Posisi strategis lembaga pendidikan NU lainnya adalah sebagai
komplementer. Jenis pendidikan yang dimaksudkan ini berupa pesantren,
mahad, atau diniyah yang menyatu dengan sekolah formal, termasuk pada
lembaga pendidikan yang berstatus negeri. Posisi strategis ini belum
banyak dikembangkan, tetapi akhir-akhir ini sudah mulai tampak di
beberapa tempat. Adanya lembaga pendidikan diniyah di berbagai sekolah
umum seperti di SD, SMP, dan SMA, SMK dan juga mahad aly di
kampus-kampus kiranya sangat strategis untuk dijadikan basis
pengembangan ideologi atau dakwah NU.
Saya membayangkan, apabila warga NU, atau mungkin juga secara
organisasi, NU merintis kerjasama dengan sekolah-sekolah di berbagai
jenjang pendidikan, dengan mendirikan diniyah di sore hari, maka tanpa
menambah jam pelajaran agama, maka organisasi keagamaan yang dipimpin
oleh para kyai atau ulama ini akan dapat memanfaatkan peluang yang
sangat terbuka untuk melengkapi pendidikan umum, baik negeri maupun
swasta, yang ada di semua wilayah.
Pada saat ini rupanya sedang mulai muncul di berbagai tempat,
semangat melengkapi pendidikan formal dengan apa yang disebut dengan
mahad ini. Madrasah dan juga sekolah yang mengembangkan pendidikan
dengan istilah boarding school tersebut, pada hakikatnya adalah bentuk
lain dari pesantren. NU perlu mengambil langkah-langkah strategis,
memanfaatkan fenomena bermunculannya konsep boarding school atau mahad
madrasah atau mahad kampus ini.
Dalam mengelola boarding school, kiranya warga NU memiliki pengalaman
yang cukup banyak, apalagi bagi mereka yang pernah mengenyam pendidikan
pesantren. Namun terlepas dari itu semua, sesungguhnya dengan lahirnya
mahad di madrasah, di sekolah, atau juga di perguruan tinggi, semisal di
UIN Maulana Malik Ibrahim Malang, adalah merupakan kemenangan ideologi
pesantren. Oleh karena itu jika warga NU tidak segera merespon konsep
boarding school dimaksud, maka momentum strategis itu akan hilang
percuma dan bisa jadi akan dimanfaatkan oleh pihak-pihak lain. NU
sepanjang sejarahnya telah menjadi pelopor dalam pengelolaan pendidikan
berasrama, sehingga seharusnya, peluang dimaksud tidak boleh dilewatkan
begitu saja.
Peran dan Langkah Strategis Yang Perlu Dikembangkan
Idealnya seluruh lembaga pendidikan yang dimiliki oleh NU
terkoordinasi secara rapi dan jelas. Akan tetapi, karena lembaga
pendidikan tersebut tumbuh dari bawah, yaitu didirikan, dikembangkan,
dan dikelola oleh warga NU secara personal, atau berkelompok, maka
keinginan menyatukan dan mengkoordinasi, ternyata tidak mudah dilakukan,
kalau tidak dikatakan mustahil dicapai. Oleh karena itu niat
mengkoordinasi, baik dari aspek administrasi maupun manajemennya, untuk
sementara waktu, menurut hemat saya, tidak perlu dipaksakan. Ikatan
lembaga pendidikan NU baik secara regional maupun nasional cukup
dikembangkan pada tataran idiologis atau state of mind saja.

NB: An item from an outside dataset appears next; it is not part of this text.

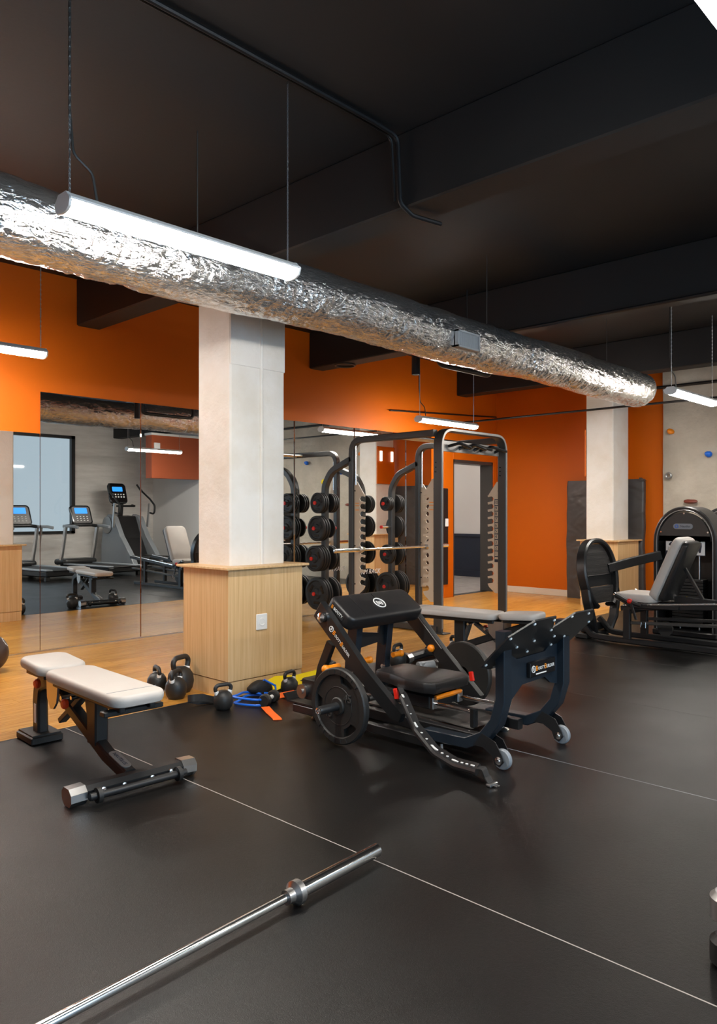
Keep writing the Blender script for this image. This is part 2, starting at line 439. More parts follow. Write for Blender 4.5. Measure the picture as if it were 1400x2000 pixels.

Pengurus NU yang membidangi pendidikan dalam hal ini adalah Marif,
menurut hemat saya bisa mengambil peran strategis lainnya yang
diperlukan seperti misalnya, menjadi mediator, koordinator, dan juga
peran-peran advokatif tatkala menghadapi pemerintah, maupun
lembaga-lembaga lain yang diperlukan. Selain itu, juga bisa mengambil
peran sebagai kekuatan memperkukuh kelembagaan, sumber informasi, maupun
memberikan ide-ide inovatif lainnya. Terkait hubungannya dengan
pemerintah misalnya, lembaga itu bisa melakukan mediasi dan advokasi
yang biasanya memerlukan pada setiap saat.
Peran tersebut mungkin dianggap kecil, tetapi sesungguhnya sangat
diperlukan. Sebagai contoh, tatkala muncul inovasi di perguruan tinggi
berupa pembangunan Rusunawa (rumah susun sederhana untuk mahasiswa),
maka Lembaga Maarif berpeluang menjadi mediator dan bahkan juga
menawarkan konsep-konsep pengembangannya. Tampak bahwa hingga sekarang
Rusunawa baru difungsikan sebagai tempat tinggal mahasiswa. Maka NU
dengan pengalaman panjang mengembangkan pesantren, berpeluang menawarkan
konsep pemanfaatan fasilitas tersebut. NU sangat kaya pengalaman yang
diperlukan dalam mengelola Rusunawa untuk difungsikan sebagai ma'had.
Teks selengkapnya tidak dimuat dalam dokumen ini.